Weltweit gibt es etwa 7.000 anerkannte Sprachen. Viele davon könnten schon bald für immer verloren gehen.
Einer Studie aus Australien zufolge ist etwa die Hälfte aller Sprachen gefährdet, 1.500 könnten bis zum Ende des Jahrhunderts ausgestorben sein. „Ohne Intervention könnte sich der Sprachverlust innerhalb von 40 Jahren verdreifachen, wobei mindestens eine Sprache pro Monat verloren gehen wird“, schreiben die Autoren.
Sie raten dazu, Lehrpläne zu erstellen, die zweisprachigen Unterricht unterstützen und sowohl die Beherrschung der indigenen Sprache als auch den Gebrauch regional dominanter Sprachen fördern.
Die von der Australian National University (ANU) geleitete Studie wurde im Online-Fachmagazin „Nature Ecology and Evolution“ veröffentlicht.
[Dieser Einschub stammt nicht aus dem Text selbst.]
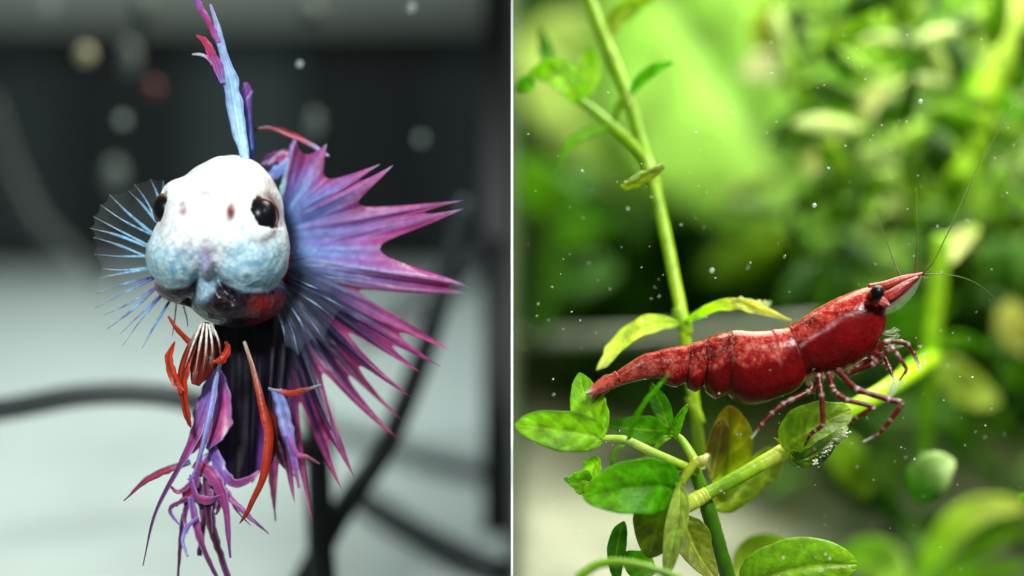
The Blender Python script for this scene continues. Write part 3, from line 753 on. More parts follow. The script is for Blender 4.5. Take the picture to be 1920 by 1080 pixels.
# ------------------------------------------------------------------ the plant tank
m_rf = surface('tank_bottom', (.20, .22, .17), .38, .22, .8, patch=((.09, .12, .07), .5, .45, .7), bump=.15, bscale=3)
m_rf = surface('tank_bottom', None, .45, .30, 1.2, bump=.15, bscale=3)
gx_ = np.linspace(.05, 12, 60); gy_ = np.linspace(-1.5, 13.3, 60)
GX, GY = np.meshgrid(gx_, gy_, indexing='ij')
wv_ = np.stack([GX, GY, np.full_like(GX, ZF)], -1)
vw_ = np.stack([GX, GY*CP-ZF*SP, GY*SP+ZF*CP], -1)          # world -> view-aligned
bright_left = np.clip(1.25-GX/2.2-np.maximum(GY-5.0, 0)/5+.9*(vnoise3(wv_, .7, 51)-.5), 0, 1)  # brightening towards the near left is put into the floor colour
cf = hx('#232c0c')[None, None]*(1-bright_left[..., None])+hx('#a3a596')[None, None]*bright_left[..., None]
v, f, c = sheet(vw_, .3, cf)
rf = make('tank_floor', v, f, m_rf, None, c); structure(rf)
m_rb = surface('moss_wall', (.045, .12, .008), .8, .6, 1.0, patch=((.05, .15, .01), .6, .45, .75))
rb = wbox('rear_wall', (.05, 13.4, ZF-.3), (16, 13.8, 8), m_rb); structure(rb)
gb = cable('tank_seam', [(968, 634, 7.2), (1100, 632, 7.2), (1250, 628, 7.2), (1400, 618, 7.2), (1520, 608, 7.2), (1700, 598, 7.2)], .065, surface('pale_silicone', (.36, .40, .34), .2, .25, 1.5, translucent=.3), 'pale rear floor pipe lying level behind the shrimp', 'seam', False)  # pale tube stands for the tank's rear bottom seam

# far moss mass
def scatter_leaves(n, region, depth, size, palette, seed):
    r = np.random.default_rng(seed); ds_ = []
    for i in range(n):
        px = r.uniform(region[0], region[2]); py = r.uniform(region[1], region[3]); d = r.uniform(*depth)
        p = P(px, py, d); L = r.uniform(*size); a = r.uniform(0, 2*pi)
        if p[0] < L*1.3+.1: p[0] = L*1.3+.1
        t = np.array([cos(a), r.uniform(-.6, .6), sin(a)]); q = p+t*L
        c = palette[r.integers(len(palette))]
        ds_.append(blade_data([p, (p+q)/2+np.array([0, 0, .08*L]), q], [.02, L*.26, L*.28, .02], [c, c, c], roll=r.uniform(-1, 1), cup=.2, n=5, m=3, thick=.02))
    return merge(ds_)
v, f, c = scatter_leaves(340, (975, 330, 2050, 880), (10.2, 11.5), (.6, 1.3), ['#3f7408', '#4c880c', '#2f5c08', '#5c9c12'], 21)  # shade of the middle band is in these greens, lime ones above
o = make('moss_bank', v, f, M['leaf_far'], None, c)
o['kind'] = 'stuff'; tag(o, 'moss in shaded dark green growing as a soft mass along the rear wall', 'moss')
v, f, c = scatter_leaves(420, (1440, -160, 2060, 470), (9.0, 11.0), (.8, 1.7), ['#6fa008', '#86bc0e', '#a2cc1a', '#527c08', '#78ae10', '#3f6a0a'], 22)
v2, f2, c2 = scatter_leaves(150, (1430, -60, 1960, 470), (3.4, 6.0), (.3, .7), ['#5f9408', '#7cb00e', '#96c41a', '#4a7408', '#6ca010', '#35600a', '#b4cc70'], 23)
v3, f3, c3 = scatter_leaves(70, (1500, 480, 1990, 1010), (4.5, 7.5), (.35, .8), ['#33640a', '#3f7810', '#2a5408', '#558c14'], 24)
v, f, c = merge([(v, f, c), (v2, f2, c2), (v3, f3, c3)])
o = make('leaf_thicket', v, f, M['leaf_far'], None, c)
o['kind'] = 'stuff'; tag(o, 'bright lime thicket of blurred leaves filling the right side', 'foliage')

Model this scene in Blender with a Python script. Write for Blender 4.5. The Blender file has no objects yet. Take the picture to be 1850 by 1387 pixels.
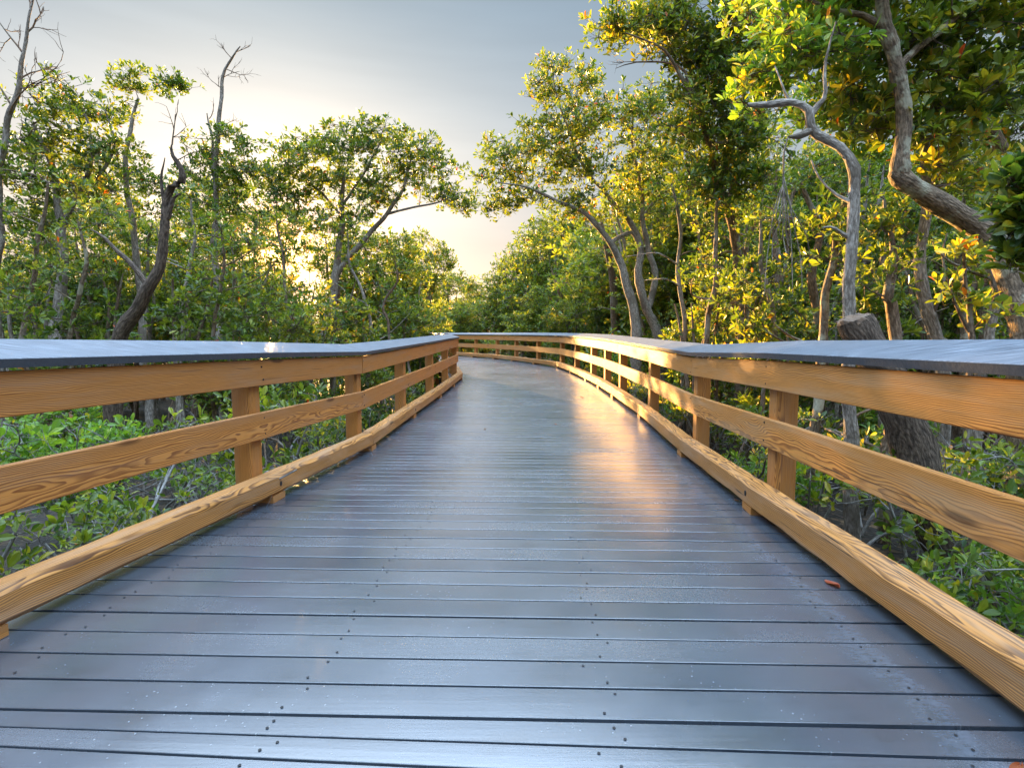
import bpy, math, random
import numpy as np
from mathutils import Vector

# ------------------------------------------------------------------ camera, sky, sun, exposure
SC = bpy.context.scene
COL = SC.collection
EYE = 1.1
PITCH = math.atan(90.5 / 1000.0)
cam_d = bpy.data.cameras.new("camera")
cam = bpy.data.objects.new("camera", cam_d)
COL.objects.link(cam)
cam.location = (0, 0, EYE)
cam.rotation_euler = (math.radians(90) - PITCH, 0, 0)
cam_d.sensor_width = 36
cam_d.lens = 36 * 1000 / 1850
cam_d.clip_start = 0.05
cam_d.clip_end = 3000
SC.camera = cam

SUN_AZ = math.radians(-22.5)      # left of straight ahead
SUN_EL = math.radians(7.4)
SUN_DIR = Vector((math.sin(SUN_AZ) * math.cos(SUN_EL), math.cos(SUN_AZ) * math.cos(SUN_EL), math.sin(SUN_EL)))

SKY_GAMMA, SKY_LOW, SKY_TOP = 0.5, 0.62, 14.5   # hazy sky: softened range, part above the view brightened as added fill light
W = bpy.data.worlds.new("World")
SC.world = W
W.use_nodes = True
wn, wl = W.node_tree.nodes, W.node_tree.links
wn.clear()
w_out = wn.new("ShaderNodeOutputWorld")
w_bg = wn.new("ShaderNodeBackground")
w_sky = wn.new("ShaderNodeTexSky")
w_sky.sky_type = 'NISHITA'
w_sky.sun_disc = False
w_sky.sun_elevation = SUN_EL
w_sky.sun_rotation = SUN_AZ
w_sky.air_density = 1.0
w_sky.dust_density = 1.2
w_sky.ozone_density = 1.0
w_hs = wn.new("ShaderNodeHueSaturation")
w_hs.inputs['Saturation'].default_value = 0.85
w_gm = wn.new("ShaderNodeGamma")
w_gm.inputs['Gamma'].default_value = SKY_GAMMA
w_mul = wn.new("ShaderNodeVectorMath")
w_mul.operation = 'SCALE'
w_tc = wn.new("ShaderNodeTexCoord")
w_sep = wn.new("ShaderNodeSeparateXYZ")
w_mr = wn.new("ShaderNodeMapRange")
w_mr.interpolation_type = 'SMOOTHSTEP'
for _k, _v in (('From Min', .50), ('From Max', .84), ('To Min', SKY_LOW), ('To Max', SKY_TOP)):
    w_mr.inputs[_k].default_value = _v
w_bg.inputs['Strength'].default_value = 0.085
wl.new(w_sky.outputs[0], w_hs.inputs['Color'])
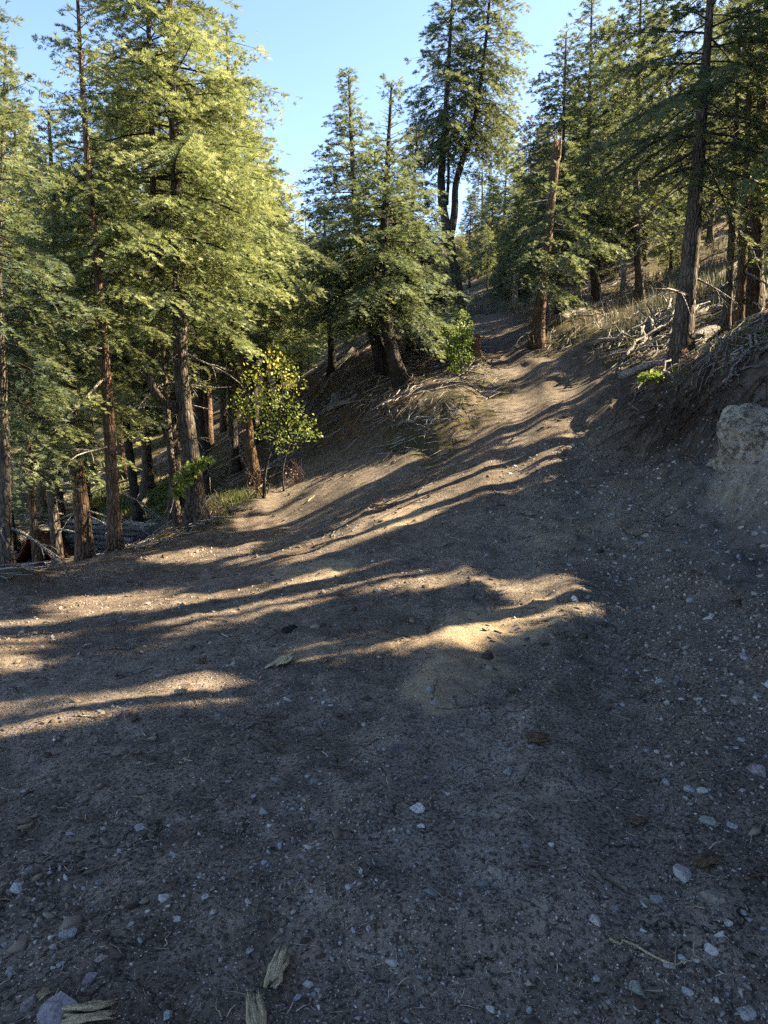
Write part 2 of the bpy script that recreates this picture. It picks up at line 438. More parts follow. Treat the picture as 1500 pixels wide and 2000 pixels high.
# ------------------------------------------------------------------ ground sheet (dirt road, bank, forest floor)
def build_ground():
    nr = 560
    R = np.exp(np.linspace(math.log(0.25), math.log(900), nr))
    fine_a = np.linspace(-38, 38, 330)
    coarse = np.concatenate([np.linspace(-180, -38, 26)[:-1], fine_a, np.linspace(38, 180, 26)[1:-1]])
    A = np.radians(coarse); na = len(A)
    x = (R[:, None] * np.sin(A)[None, :]).ravel(); y = (R[:, None] * np.cos(A)[None, :]).ravel()
    z = ground_z(x, y)
    # beyond the surveyed place the land runs on level
    rr = np.hypot(x, y); k = sstep(110, 300, rr)
    z = z * (1 - k) + k * np.clip(z, -20, 45) * (1 - .6 * sstep(200, 900, rr))
    global SHEET
    SHEET = (R, A, z.reshape(nr, na))
    V = np.stack([x, y, z], 1)
    i, j = np.meshgrid(np.arange(nr - 1), np.arange(na), indexing='ij')
    j2 = (j + 1) % na
    F = np.stack([i * na + j, i * na + j2, (i + 1) * na + j2, (i + 1) * na + j], -1).reshape(-1, 4)[:, ::-1]
    ctr = V[F].mean(1)
    sdv = road_sdf(x, y)
    sand = np.zeros(len(x))
    for S, w in zip(SANDS, SAND_W):
        sand = np.maximum(sand, w * sstep(-0.10, 0.05, poly_sdf(x, y, S) + 0.16 * fbm(x, y, .30, 3, 71)))
    dust = np.zeros(len(x))
    for rt in RUT[:2]:
        dust = np.maximum(dust, 1.0 * np.exp(-(line_dist(x, y, rt) / .40) ** 2))
    dust = np.maximum(dust, .9 * sstep(1.1, 2.0, x + .15 * y * (y < 6) - .4 + .8 * fbm(x, y, 1.4, 3, 81)) * (1 - sstep(6.5, 9, y)))
    dust = np.maximum(dust, .5 * sstep(.12, .3, fbm(x, y, 1.5, 3, 85)))
    dust = dust * (1 - .65 * sstep(7.5, 10, y))
    dust = np.maximum(dust, .6 * sstep(-.2, .5, poly_sdf(x, y, SIDETRACK)))
    rk = sstep(-0.25, 0.15, poly_sdf(x, y, ROCKFACE) + .35 * fbm(x, y, .5, 3, 61))
    org = sstep(.05, .25, fbm(x, y, 1.1, 3, 95)) * .8
    org = np.maximum(org, sstep(.9, .1, np.abs(sdv)) * .7)
    green = sstep(-.1, .2, fbm(x, y, 2.5, 3, 99))
    green = np.maximum(green, sstep(18, 21, y) * sstep(-3, -5, x))
    def part(name, mask, mat, attrs):
        f = F[mask]
        used = np.unique(f); remap = np.zeros(len(V), np.int32); remap[used] = np.arange(len(used))
        me = mesh_np(name, V[used], remap[f], [mat], None, True, {a: b[used] for a, b in attrs.items()})
        return tag(add_obj(name, me), kind='structure')
    fr = road_sdf(ctr[:, 0], ctr[:, 1]) > 0
    fb = (~fr) & (poly_sdf(ctr[:, 0], ctr[:, 1], BANK) > -.15)
    o = part('dirt_road', fr, mat_soil(), {'sand': sand, 'dust': dust, 'organic': org})
    o['label'] = 'dark dirt road climbing between the firs with a side track forking off'
    o = part('cut_bank', fb, mat_bank(), {'rockface': rk, 'dust': dust})
    o['label'] = 'raw earth bank with pale rock beside the road'
    o = part('forest_floor', ~(fr | fb), mat_floor(), {'green': green})
    o['label'] = 'forest floor of litter, dead twigs and sparse grass'
build_ground()
ground_z = surface_z

# ------------------------------------------------------------------ tree materials
def mat_foliage(name, lo, mid, hi, trans=.45):
    n = NT(name)
    t = n.attr('tint'); r = n.objrand()
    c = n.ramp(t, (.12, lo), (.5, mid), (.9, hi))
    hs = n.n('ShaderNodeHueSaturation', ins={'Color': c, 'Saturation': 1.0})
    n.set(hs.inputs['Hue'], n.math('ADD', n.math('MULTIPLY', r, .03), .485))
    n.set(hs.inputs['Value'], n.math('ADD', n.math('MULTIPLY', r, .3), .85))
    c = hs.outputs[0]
    p = n.n('ShaderNodeBsdfPrincipled', ins={'Base Color': c, 'Roughness': .6, 'Specular IOR Level': .25})
    tr = n.n('ShaderNodeBsdfTranslucent', ins={'Color': n.mix(.5, c, (.20, .21, .06))})
    m = n.n('ShaderNodeMixShader', ins={0: trans})
    n.t.links.new(p.outputs[0], m.inputs[1]); n.t.links.new(tr.outputs[0], m.inputs[2])
    n.t.links.new(m.outputs[0], n.out.inputs[0])
    return n.m

def mat_bark(name, lo, mid, hi, sc=1.0, moss=0.0):
    n = NT(name)
    v = n.coord((16 * sc, 16 * sc, 3.2 * sc)); vv = n.coord()
    a = n.noise(v, 1.0, 5, .7, .8); b = n.voro(n.coord((22 * sc, 22 * sc, 6 * sc)), 1.0, 'DISTANCE_TO_EDGE')
    fine = n.noise(vv, 60, 3, .7)
    c = n.ramp(a, (.28, lo), (.5, mid), (.72, hi))
    c = n.mix(n.ramp(b, (.0, .75), (.10, 0.0)), c, tuple(x * .35 for x in lo))
    c = n.mix(n.ramp(n.noise(vv, 2.5, 3), (.5, 0.0), (.7, .5)), c, tuple(x * 1.25 for x in hi))
    c = n.mix(n.ramp(fine, (.62, 0.0), (.72, .5)), c, (.20, .20, .17))
    h = n.math('ADD', n.math('ADD', a, n.math('MULTIPLY', n.ramp(b, (0, 0.0), (.2, 1.0)), .8)), n.math('MULTIPLY', fine, .2))
    return n.finish(c, .92, n.bump(h, 1.0, .03), .15)

M = {}
M['fir'] = mat_foliage('fir_needles', (.060, .080, .044), (.152, .200, .090), (.37, .395, .19))
M['fir_blue'] = mat_foliage('fir_needles_bluish_shaded', (.034, .062, .045), (.078, .118, .074), (.175, .208, .115))  # bluish needles, colour darkened so the clump firs read as shaded
M['fir_dry'] = mat_foliage('fir_needles_dry', (.07, .045, .025), (.16, .10, .06), (.24, .17, .10), .2)
M['bark'] = mat_bark('bark_grey_brown', (.040, .032, .026), (.100, .082, .066), (.170, .145, .120))
M['bark_red'] = mat_bark('bark_red_brown', (.045, .028, .018), (.125, .078, .050), (.20, .145, .105))
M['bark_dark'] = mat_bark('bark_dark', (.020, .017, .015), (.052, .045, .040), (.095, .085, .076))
M['bark_pale'] = mat_bark('bark_pale', (.13, .12, .105), (.30, .285, .26), (.46, .45, .42), .7)
M['twig'] = mat_bark('twig_bark', (.035, .028, .022), (.085, .070, .058), (.15, .13, .11), 3.0)
M['deadwood'] = mat_bark('dead_wood', (.11, .10, .09), (.26, .24, .215), (.42, .395, .36), 1.6)
M['splinter'] = mat_bark('splintered_wood', (.09, .05, .028), (.24, .15, .085), (.38, .28, .18), 2.0)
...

Bei der Untersuchung seien auch unerwartete und überraschende Gründe für Sprachbedrohung entdeckt worden, sagte Co-Autor Lindell Bromham. Dazu gehöre etwa ein gut ausgebautes Straßennetz. „Wir haben festgestellt, dass das Risiko einer Gefährdung von Sprachen umso höher ist, je mehr Straßen es gibt, die ländliche mit urbanen Regionen und Dörfer mit Städten verbinden. Es ist, als ob Straßen den dominanten Sprachen helfen, andere, kleinere Sprachen plattzuwalzen.“
Der Kontakt mit anderen lokalen Sprachen sei hingegen – „entgegen der landläufigen Meinung“ – nicht das Problem: Tatsächlich seien Sprachen, die mit vielen anderen indigenen Sprachen in Kontakt kämen, weniger gefährdet. Die Studie enthält auch Lehren für den Erhalt von bedrohten Sprachen der australischen Ureinwohner. „Australien gebührt der zweifelhafte Ruhm, eine der höchsten Raten an Sprachverlust weltweit zu haben“, sagte Co-Autorin Felicity Meakins. Von den einst 250 Sprachen der indigenen Bevölkerung seien nur noch 40 übrig – und die Kinder würden davon überhaupt nur noch ein Dutzend Sprachen lernen.
„Wenn eine Sprache verloren geht oder ’schläft‘, wie wir für Sprachen sagen, die nicht mehr gesprochen werden, dann verlieren wir so viel von unserer menschlichen kulturellen Vielfalt“, betonte Bromham. Jede Sprache sei auf ihre Weise brillant.
Viele der Sprachen, die in diesem Jahrhundert voraussichtlich verloren gingen, würden derzeit noch aktiv verwendet, so der Experte. „Es besteht also immer noch die Möglichkeit, in die Unterstützung von Gemeinschaften zu investieren, um indigene Sprachen wiederzubeleben und sie für künftige Generationen zu erhalten“, erklärte er mit Blick auf die bevorstehende Unesco-Dekade der indigenen Sprachen (2022-2032). Die Vereinten Nationen wollen mit der Initiative sprachliche Vielfalt rund um den Globus schützen und die Rechte von Menschen aus Sprachminderheiten stärken.